Pierwszy rozpocznie się o godzinie 15 przed Sejmem. - Na razie na Wiejskiej jest spokojnie. Trwa montaż sceny - relacjonował przed południem Mateusz Szmelter, reporter tvnwarszawa.pl.
Przed gmachem parlamentu już dzień wcześniej pojawiły się metalowe barierki. W sobotę nasz reporter relacjonował: - Ustawiony został metalowy, typowo barykadowy płot, który blokuje ulicę. Odgrodzono nim również wejścia do Sejmu - mówił Mateusz Szmelter.
Świece wokół Sądu Najwyższego
Zgromadzenie przed Sejmem zostało oficjalnie zgłoszone do stołecznego ratusza. Organizatorzy zapowiadają, że potrwa do końca dnia, a udział w nim zapowiedzieli przedstawiciele opozycji i organizacji sprzeciwiających się zmianom w sądownictwie.

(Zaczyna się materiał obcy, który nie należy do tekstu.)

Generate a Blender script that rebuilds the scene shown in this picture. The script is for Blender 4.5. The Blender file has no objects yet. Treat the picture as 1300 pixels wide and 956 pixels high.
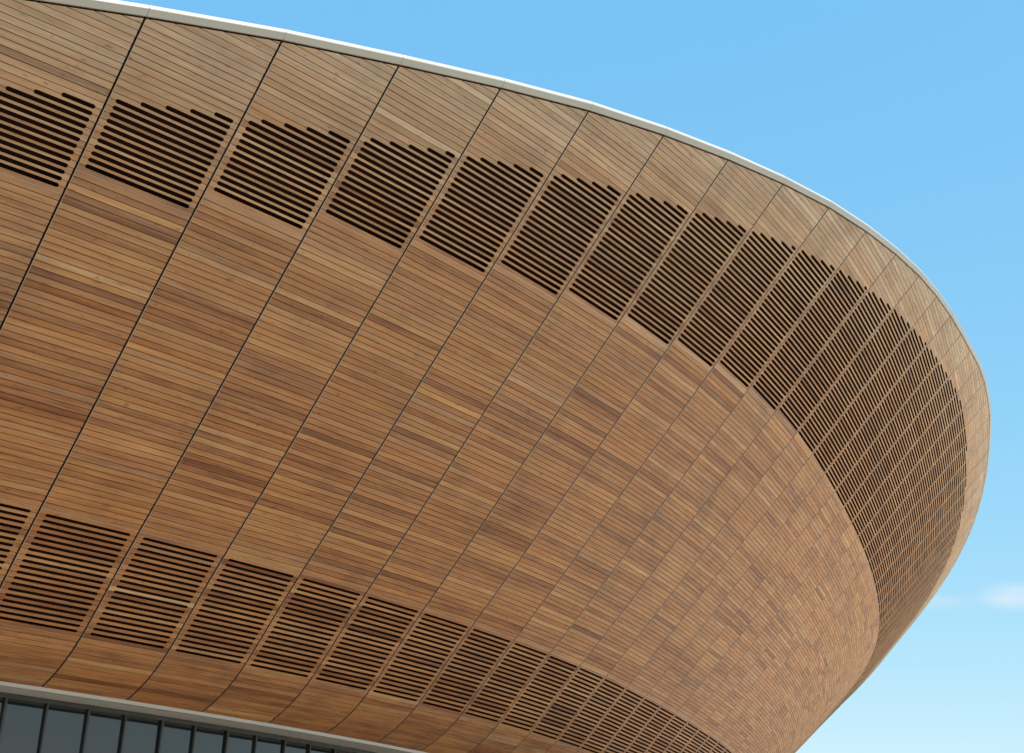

Zarejestrowane zostało też drugie zgromadzenie - o 21.00 na placu Krasińskich przed Sądem Najwyższym. Jego uczestnicy zgromadzą się żeby zapalić świece wokół siedziby SN.
Stowarzyszenie Iustitia napisało na swojej stronie: "Prosimy o: korzystanie wyłącznie ze świec; nieużywanie znaków czy emblematów; zajmowanie wyłącznie chodnika, a nie dróg wokół budynku SN. Jeśli ktoś nie może przyjechać do Warszawy, prosimy przyjść ze świecami pod siedzibę najbliższego sądu. Stwórzmy wokół budynku Sądu Najwyższego i sądów powszechnych łańcuch światła i czystych intencji!"
Sprzeciwiają się zmianom
To nie pierwsze protesty w tej sprawie. W sobotę przed Pałacem Prezydenckim spotkali się działacze i sympatycy partii Razem. Ci nie ukrywali, że sprzeciwiają się zmianom, które proponuje partia rządząca. "Wolne i uczciwe wybory są zagrożone (…). Nie możemy pozwalać na to, żeby pod ministrem Ziobrą powstała klika kolesi nazywana Izbą Dyscyplinarną" - przekonywali w zapowiedzi swojego protestu.